The subject line of an email should be brief yet descriptive. After all, it is by scanning subject lines that many people will find your message among the slew of other incoming messages competing for their attention.

Suppose you send two colleagues an email with an attachment—a report about technology expenses for the third quarter of 2023. This is not enough of a subject line:

Subject: Technology Report

That blandly labeled email will easily be lost amid all the other technology report emails. This doesn't work either:

Subject: Report on technology expenses for the third quarter of 2023 attached

This time the subject line is too long and meandering. If your subject is wordy, it will be more difficult for recipients to read it quickly, and it is also possible that their devices will be too small to display all the text at once.
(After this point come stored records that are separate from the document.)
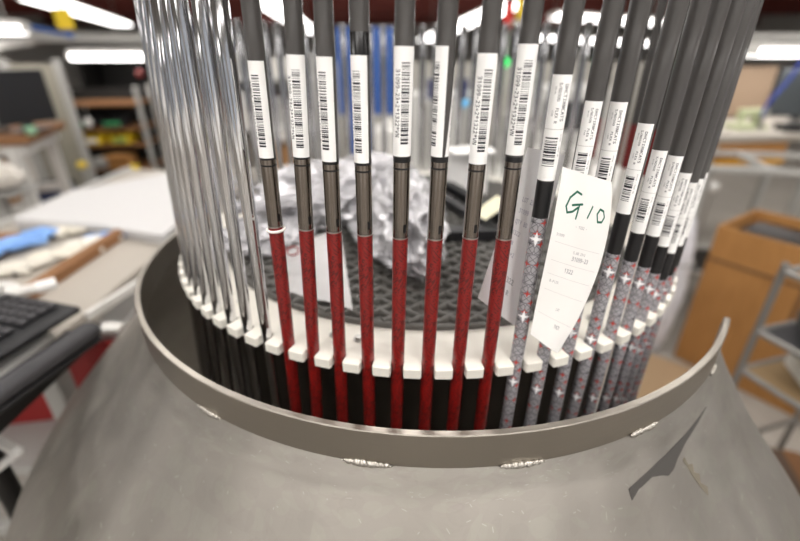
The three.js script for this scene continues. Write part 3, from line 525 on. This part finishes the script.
{ const t = thing('wall_panel', 'tall grey machine panel behind the dark monitor', 'panel', [-2.62, 0, -2.62], 20); part('sheet_metal', boxAt(0.3, 1.42, 0.05, 0, 0.71, 0), M('olive_grey', 0x8f8b7e, { roughness: 0.6 }), t); part('frame_post', boxAt(0.04, 1.45, 0.06, -0.15, 0.725, 0), greyPaint, t); part('frame_post', boxAt(0.04, 1.45, 0.06, 0.15, 0.725, 0), greyPaint, t); }
{
  const t = thing('bin_shelving', 'shelving unit with rows of small bins behind the bench', 'shelving', [-2.6, 0, -3.1], 10);
  for (const x of [-0.4, 0.42]) for (const z of [-0.16, 0.16]) part('post', boxAt(0.035, 1.25, 0.035, x, 0.625, z), greyPaint, t);
  for (const y of [0.3, 0.6, 0.8, 0.93, 1.12]) part('shelf_board', boxAt(0.84, 0.022, 0.36, 0, y, 0), woodM, t);
  part('back_sheet', boxAt(0.86, 1.2, 0.012, 0, 0.62, -0.18), blackSteel, t);
}
function bin(label, mat, tagMat, x, y, z, w = 0.14) {
  const t = thing('parts_bin', label, 'bin', [x, y, z], 10, 'parts bins on the shelving');
  part('tub', merge([boxAt(w, 0.01, 0.2, 0, 0.006, 0), boxAt(w, 0.055, 0.008, 0, 0.03, 0.1), boxAt(w, 0.09, 0.008, 0, 0.045, -0.1), boxAt(0.008, 0.08, 0.2, w / 2, 0.04, 0), boxAt(0.008, 0.08, 0.2, -w / 2, 0.04, 0)]), mat, t);
  part('label_card', boxAt(w * 0.7, 0.03, 0.004, 0, 0.03, 0.107, 0.001), tagMat, t);
}
const greenCard = M('green_card', 0x2f8b55, { roughness: 0.7 });
bin('black bin with a green card, left on the upper bin shelf', blackPl, greenCard, -2.79, 0.945, -2.98); bin('black bin with a green card in the middle of the upper bin shelf', blackPl, greenCard, -2.62, 0.945, -3.01); bin('black bin with a green card, right on the upper bin shelf', blackPl, greenCard, -2.4, 0.945, -3.05, 0.18);
bin('yellow bin, left on the lower bin shelf', yellowM, paperM, -2.81, 0.815, -2.98); bin('yellow bin in the middle of the lower bin shelf', yellowM, paperM, -2.61, 0.815, -3.01, 0.2); bin('yellow bin, right on the lower bin shelf', yellowM, greenCard, -2.38, 0.815, -3.06);
{ const t = thing('tape_roll', 'white tape roll hanging before the green labelled bins', 'tape roll', [-2.5, 1.0, -2.84]); part('roll', new THREE.TorusGeometry(0.025, 0.012, 10, 28), whitePaint, t); part('core', new THREE.CylinderGeometry(0.015, 0.015, 0.024, 20).rotateX(Math.PI / 2), paperM, t); part('hook', rod([0, 0.02, 0], [0, 0.12, -0.02], 0.003), steel, t); }
{ const t = thing('grey_casting', 'pile of grey metal castings on the lower shelf', 'castings', [-2.55, 0.615, -2.98]); part('casting', crumple(0.14, 0.05, 0.08, 51), greyPaint, t); part('casting', crumple(0.09, 0.06, 0.07, 57).translate(-0.2, 0, 0), darkGrey, t); }
{ const t = thing('cardboard_box', 'small cardboard box on the right of the low shelf', 'box', [-2.4, 0.615, -2.98], 5); part('carton', boxAt(0.18, 0.11, 0.14, 0, 0.055, 0), cardM, t); part('flap', boxAt(0.18, 0.004, 0.08, 0, 0.12, 0.07).rotateX(0.1), cardM, t); }
{ const t = thing('yellow_cap', 'round yellow cap in front of the lower shelf', 'cap', [-2.3, 0.78, -2.35]); part('dome', new THREE.SphereGeometry(0.033, 18, 12).scale(1, 0.75, 1), yellowM, t); part('stem', rod([0, 0, 0], [0, -0.78, 0], 0.01), greyPaint, t); part('foot', new THREE.CylinderGeometry(0.06, 0.07, 0.02, 20).translate(0, -0.77, 0), greyPaint, t); }
{ const t = thing('yellow_cap', 'second round yellow cap, beside the chrome shafts', 'cap', [-1.78, 0.82, -2.1]); part('dome', new THREE.SphereGeometry(0.03, 18, 12).scale(1, 0.75, 1), yellowM, t); part('stem', rod([0, 0, 0], [0, -0.82, 0], 0.01), greyPaint, t); part('foot', new THREE.CylinderGeometry(0.06, 0.07, 0.02, 20).translate(0, -0.81, 0), greyPaint, t); }
{ const t = thing('rubbish_bin', 'dark blue bin standing beside the shelving', 'bin', [-2.62, 0, -2.4]); part('barrel', lathe([[0, 0], [0.12, 0], [0.15, 0.62], [0.145, 0.62], [0.115, 0.02], [0, 0.02]], 32), M('navy_plastic', 0x23305e, { roughness: 0.5 }), t); part('rim', new THREE.TorusGeometry(0.148, 0.01, 8, 36).rotateX(Math.PI / 2), darkGrey, t, [0, 0.62, 0]); }
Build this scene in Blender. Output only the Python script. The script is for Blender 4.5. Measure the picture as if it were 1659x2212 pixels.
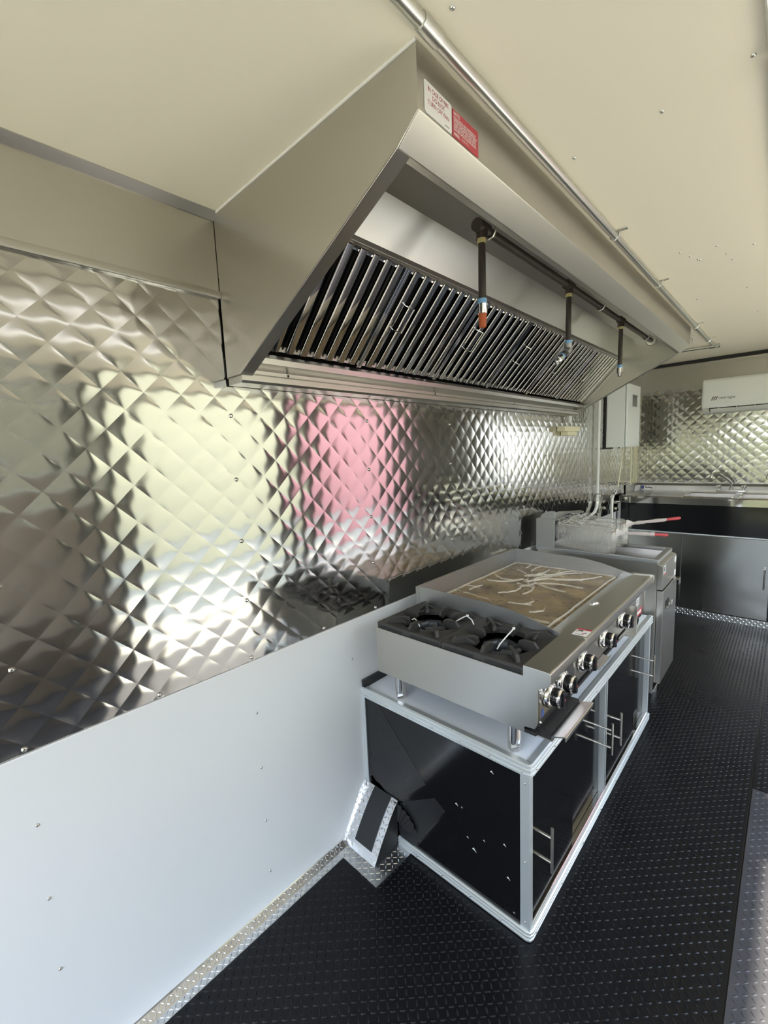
import bpy, bmesh, math, random
import numpy as np
from mathutils import Vector, Matrix, noise

for o in list(bpy.data.objects):
    bpy.data.objects.remove(o, do_unlink=True)
S = bpy.context.scene
COL = S.collection
PI = math.pi

# ------------------------------------------------------------------ camera
cam_d = bpy.data.cameras.new('camera')
cam = bpy.data.objects.new('camera', cam_d)
COL.objects.link(cam)
S.camera = cam
yaw, pitch, roll, FPX = 0.7554, -0.1299, -0.0427, 943.94
fw = Vector((-math.sin(yaw)*math.cos(pitch), math.cos(yaw)*math.cos(pitch), math.sin(pitch)))
rt = Vector((math.cos(yaw), math.sin(yaw), 0))
up = rt.cross(fw)
r2 = rt*math.cos(roll) + up*math.sin(roll)
u2 = -rt*math.sin(roll) + up*math.cos(roll)
m = Matrix(((r2.x, u2.x, -fw.x, 1.171), (r2.y, u2.y, -fw.y, 0.0), (r2.z, u2.z, -fw.z, 1.4495), (0, 0, 0, 1)))
cam.matrix_world = m
cam_d.sensor_fit = 'VERTICAL'
cam_d.sensor_height = 36.0
cam_d.lens = FPX*36.0/2212.0
cam_d.clip_start = 0.02

# ------------------------------------------------------------------ world, exposure
S.view_settings.view_transform = 'Standard'
S.view_settings.look = 'None'
S.view_settings.gamma = 1.0
S.view_settings.use_curve_mapping = False
S.view_settings.exposure = 0.60
LED = 0.9          # ceiling light emission
SKY = 5.6           # overcast daylight
w = bpy.data.worlds.new('sky')
S.world = w
w.use_nodes = True
nt = w.node_tree
nt.nodes.clear()
wo = nt.nodes.new('ShaderNodeOutputWorld')
bg = nt.nodes.new('ShaderNodeBackground')
tc = nt.nodes.new('ShaderNodeTexCoord')
sp = nt.nodes.new('ShaderNodeSeparateXYZ')
cr = nt.nodes.new('ShaderNodeValToRGB')
cr.color_ramp.elements[0].position = 0.0
cr.color_ramp.elements[0].color = (0.86, 0.92, 1.0, 1)
cr.color_ramp.elements[1].position = 0.8
cr.color_ramp.elements[1].color = (0.55, 0.74, 1.0, 1)
nt.links.new(tc.outputs['Generated'], sp.inputs[0])
nt.links.new(sp.outputs['Z'], cr.inputs[0])
nt.links.new(cr.outputs[0], bg.inputs[0])
bg.inputs[1].default_value = SKY
nt.links.new(bg.outputs[0], wo.inputs[0])

sun_d = bpy.data.lights.new('sun', 'SUN')
sun_d.energy = 14.0; sun_d.angle = 0.02; sun_d.color = (1.0, 0.93, 0.78)
sun = bpy.data.objects.new('sun', sun_d); COL.objects.link(sun)
sun.rotation_euler = Vector((-0.50, -0.21, -0.85)).to_track_quat('-Z', 'Y').to_euler()

# ------------------------------------------------------------------ materials
MATS = {}
def mat(name, col, rough=0.5, metal=0.0, noise=None, bump=None, emit=None, alpha=None, coat=0.0, rvar=None, spec=None, stretch=None):
    """noise=(scale, amount, colour2); bump=(scale, strength); rvar=(scale, lo, hi) roughness variation; stretch=mapping scale"""
    mt = bpy.data.materials.new(name)
    mt.use_nodes = True
    n = mt.node_tree.nodes
    l = mt.node_tree.links
    b = n['Principled BSDF']
    b.inputs['Base Color'].default_value = (*col, 1)
    b.inputs['Roughness'].default_value = rough
    b.inputs['Metallic'].default_value = metal
    if spec is not None: b.inputs['Specular IOR Level'].default_value = spec
    if coat: b.inputs['Coat Weight'].default_value = coat
    if alpha is not None: b.inputs['Alpha'].default_value = alpha
    vec = None
    if noise or bump or rvar:
        t = n.new('ShaderNodeTexCoord'); mp = n.new('ShaderNodeMapping')
        if stretch: mp.inputs['Scale'].default_value = stretch
        l.new(t.outputs['Object'], mp.inputs[0]); vec = mp.outputs[0]
    if noise:
        nz = n.new('ShaderNodeTexNoise'); nz.inputs['Scale'].default_value = noise[0]; nz.inputs['Detail'].default_value = 5
        l.new(vec, nz.inputs['Vector'])
        rp = n.new('ShaderNodeMapRange'); rp.inputs[1].default_value = 0.35; rp.inputs[2].default_value = 0.65
        rp.inputs[3].default_value = 0; rp.inputs[4].default_value = noise[1]
        l.new(nz.outputs[0], rp.inputs[0])
        mx = n.new('ShaderNodeMix'); mx.data_type = 'RGBA'
        mx.inputs[6].default_value = (*col, 1); mx.inputs[7].default_value = (*noise[2], 1)
        l.new(rp.outputs[0], mx.inputs[0]); l.new(mx.outputs[2], b.inputs['Base Color'])
    if rvar:
        nz = n.new('ShaderNodeTexNoise'); nz.inputs['Scale'].default_value = rvar[0]; nz.inputs['Detail'].default_value = 4
        l.new(vec, nz.inputs['Vector'])
        rp = n.new('ShaderNodeMapRange'); rp.inputs[1].default_value = 0.3; rp.inputs[2].default_value = 0.7
        rp.inputs[3].default_value = rvar[1]; rp.inputs[4].default_value = rvar[2]
        l.new(nz.outputs[0], rp.inputs[0]); l.new(rp.outputs[0], b.inputs['Roughness'])
    if bump:
        nz = n.new('ShaderNodeTexNoise'); nz.inputs['Scale'].default_value = bump[0]; nz.inputs['Detail'].default_value = 3
        l.new(vec, nz.inputs['Vector'])
        bp = n.new('ShaderNodeBump'); bp.inputs['Strength'].default_value = bump[1]; bp.inputs['Distance'].default_value = 0.002
        l.new(nz.outputs[0], bp.inputs['Height']); l.new(bp.outputs[0], b.inputs['Normal'])
    if emit:
        b.inputs['Emission Color'].default_value = (*emit[0], 1)
        b.inputs['Emission Strength'].default_value = emit[1]
    MATS[name] = mt
    return mt

mat('quilted steel', (0.60, 0.585, 0.55), 0.11, 1.0, rvar=(6, 0.09, 0.14))
mat('brushed steel', (0.55, 0.53, 0.485), 0.34, 1.0)
mat('brushed steel plain', (0.55, 0.535, 0.495), 0.3, 1.0)
mat('polished front', (0.60, 0.58, 0.55), 0.14, 1.0)
mat('satin nickel', (0.74, 0.70, 0.62), 0.3, 1.0)
mat('sink door steel', (0.56, 0.55, 0.52), 0.17, 1.0, bump=(1.7, 0.55))
mat('dull steel', (0.49, 0.50, 0.50), 0.42, 1.0)
mat('hood interior steel', (0.50, 0.48, 0.45), 0.34, 1.0)
mat('polished steel', (0.66, 0.64, 0.62), 0.06, 1.0)
mat('dark gap', (0.015, 0.015, 0.016), 0.6)
mat('baffle steel', (0.56, 0.535, 0.51), 0.05, 1.0)
mat('shaded steel', (0.10, 0.10, 0.10), 0.3, 1.0)  # rear baffles darkened, paints the shade between the filter slats
mat('chrome', (0.86, 0.86, 0.86), 0.05, 1.0)
mat('white wall panel', (0.73, 0.75, 0.77), 0.38, noise=(1.5, 0.12, (0.70, 0.73, 0.75)))
mat('ceiling white', (0.90, 0.845, 0.715), 0.5, noise=(0.8, 0.2, (0.88, 0.825, 0.695)), spec=0.35)
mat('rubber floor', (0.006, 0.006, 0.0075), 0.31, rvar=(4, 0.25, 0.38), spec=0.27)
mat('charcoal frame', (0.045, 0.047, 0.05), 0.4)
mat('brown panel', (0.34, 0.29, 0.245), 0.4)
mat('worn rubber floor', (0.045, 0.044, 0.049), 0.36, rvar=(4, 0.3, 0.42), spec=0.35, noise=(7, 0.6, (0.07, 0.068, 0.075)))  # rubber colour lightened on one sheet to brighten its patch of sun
mat('tread aluminium', (0.72, 0.72, 0.73), 0.24, 1.0, rvar=(20, 0.2, 0.36))
mat('aluminium trim', (0.70, 0.74, 0.76), 0.38, 0.6)
mat('white laminate', (0.84, 0.89, 0.96), 0.45)
mat('black gloss panel', (0.006, 0.006, 0.007), 0.10, rvar=(3, 0.08, 0.14))
mat('black matt panel', (0.012, 0.013, 0.015), 0.3, rvar=(5, 0.22, 0.4))
mat('black tape', (0.018, 0.018, 0.02), 0.5, bump=(60, 0.3))
mat('cast iron', (0.040, 0.038, 0.036), 0.5, bump=(180, 0.1))
mat('burner enamel', (0.018, 0.021, 0.028), 0.35)
mat('black pipe', (0.035, 0.027, 0.023), 0.45, noise=(25, 0.5, (0.06, 0.045, 0.035)))
mat('galvanised', (0.66, 0.66, 0.62), 0.3, 1.0)
mat('white plastic', (0.80, 0.81, 0.79), 0.35)
mat('ac plastic', (0.82, 0.84, 0.79), 0.3)
mat('heater enamel', (0.80, 0.83, 0.80), 0.35)
mat('knob black', (0.010, 0.010, 0.010), 0.12)
mat('sticker white', (0.85, 0.84, 0.82), 0.4)
mat('sticker red', (0.56, 0.055, 0.075), 0.4)
mat('print red', (0.50, 0.06, 0.08), 0.5)
mat('print white', (0.85, 0.80, 0.80), 0.5)
mat('print dark', (0.06, 0.06, 0.07), 0.5)
mat('print blue', (0.05, 0.10, 0.32), 0.4)
mat('tape blue', (0.20, 0.42, 0.70), 0.45)
mat('tape yellow', (0.55, 0.48, 0.22), 0.5)
mat('rust orange', (0.46, 0.10, 0.03), 0.5)
mat('beige plastic', (0.78, 0.74, 0.52), 0.4)
mat('griddle plate', (0.13, 0.08, 0.025), 0.35, 0.2, noise=(11, 1.0, (0.36, 0.245, 0.09)), rvar=(25, 0.2, 0.5))
mat('handle red', (0.62, 0.09, 0.10), 0.35)
mat('wire', (0.75, 0.73, 0.70), 0.3, 1.0)
mat('plastic film', (0.92, 0.92, 0.92), 0.12, alpha=0.08)
mat('plastic fold', (0.86, 0.81, 0.70), 0.22, alpha=0.42)
mat('basket wrap', (0.95, 0.95, 0.94), 0.12, alpha=0.21)
mat('wrap fold', (0.93, 0.92, 0.90), 0.25, alpha=0.7)
mat('insect screen', (0.12, 0.12, 0.12), 0.6, alpha=0.5)
mat('zip tie', (0.86, 0.86, 0.86), 0.4)
mat('led lens', (0.9, 0.9, 0.9), 0.4, emit=((1.0, 0.985, 0.97), LED))
mat('screen', (0.09, 0.10, 0.10), 0.2)
mat('dark wall panel', (0.15, 0.12, 0.095), 0.4)
mat('concrete', (0.64, 0.57, 0.425), 0.8, noise=(2, 0.5, (0.60, 0.53, 0.39)))  # pale warm surface of the added slabs that bounce light
mat('asphalt', (0.27, 0.245, 0.20), 0.85, noise=(2, 0.5, (0.23, 0.21, 0.17)))
mat('cream render', (0.375, 0.335, 0.215), 0.8, noise=(1, 0.3, (0.345, 0.305, 0.19)))
mat('red cladding', (0.35, 0.145, 0.145), 0.6, noise=(1, 0.3, (0.32, 0.125, 0.128)))
mat('leaves', (0.05, 0.052, 0.022), 0.6, noise=(6, 1.0, (0.10, 0.098, 0.045)))
mat('grass', (0.13, 0.125, 0.07), 0.8, noise=(8, 1.0, (0.18, 0.17, 0.10)))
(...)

This next version is both precise and concise:

Subject: Technology Expense Report Q3 2023

This version is superior to the previous two options. Any readers will quickly understand exactly what they are receiving.

Regarding capitalization of your subject line, you have multiple choices. Naturally you should always capitalize proper nouns such as Joan or Empire State Building, but for the rest of the words in your subject, you can choose between the following options:

  1. Capitalize the subject line to look like most US book titles, meaning you would begin everything except minor words—articles and prepositions—with capital letters.
  2. Capitalize the first word of the subject line, as well as any proper nouns, but leave everything else lowercase.

The first capitalization option can give email subject lines a more polished, professional appearance, but it's really up to you. For long subject lines, initial capital letters throughout can be overwhelming; in such cases, a better choice may be to capitalize only the first word and any proper nouns.

Subjects with no capital letters at all generally don’t look as polished as the two options described above.